Estimated read time 3 min read

The Stronach Group, owner of Baltimore’s Pimlico Race Course – home of the Preakness Stakes – will sell the historic track to the State of Maryland for $1.

The Preakness Stakes, above, is the second biggest horse racing event in the US and culturally important to Maryland, which hopes to consolidate all racing at a revamped Pimlico Race Course. (Image: Sporting News)

On Wednesday, the Maryland Board of Public Works voted to approve the plan, which will involve a complete rebuild of the track.

The state will run the track as a non-profit, while paying Stronach millions for the right to use the Preakness Stakes name and to run the famous race.

Consolidating Racing

Last week, Maryland’s Democratic Governor Wes Moore signed a bill approving $400 million in state bonds to pay for the renovations.

The Preakness will still run at Pimlico this coming Saturday (May 18) and next year, but it will move to Laurel Park in 2026 while the track is rebuilt. It will return to the new-look Pimlico – it is hoped – in 2027.

Laurel Park, which is also owned by the Stronach Group, will be permanently closed after 110 years of racing once the renovations to Pimlico are complete, per the agreement.

Supporters of the plan believe it will consolidate and rejuvenate racing in the state, while protecting the Preakness Stakes and allowing it to remain at its spiritual home.

The Preakness is culturally important to Marylanders. First run in 1873 – beating the Kentucky Derby by two years – it is second only to the Derby for attendance. Maryland law prohibits the Preakness from leaving the state.

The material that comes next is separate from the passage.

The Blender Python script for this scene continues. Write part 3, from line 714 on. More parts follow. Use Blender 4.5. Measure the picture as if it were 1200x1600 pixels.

“With this agreement, we are making Pimlico the year-round home of thoroughbred racing in the state of Maryland,” Gov. Moore said Wednesday. “By consolidating thoroughbred racing at one track, Pimlico will become a reliable hub of economic activity, rather than only being in the spotlight for a few days of the year.”

New-Look Pimlico

The rebuild will create a smaller 5,000-seater grandstand, which will double as an event space and be open to the local community all year round, according to local NBC affiliate WBAL-TV. There will be a new sportsbook, a hotel with views of the track, and a 2,000-space parking garage.

The track itself will be rotated 30 degrees to free up more space for these new facilities. The plan is that the revamped track will be able to host open-air festivals and other events.

Any operating losses will be covered by a fund derived from lottery proceeds. Meanwhile, 10% of track profits will go to local Park Heights community development projects.

“This truly is an historic moment,” said Alan Foreman, president and CEO of the Maryland Thoroughbred Horsemen’s Association, told WBAL-TV. “[With] the not-for-profit model, we are consolidating, reducing expenses, reimagining the future.”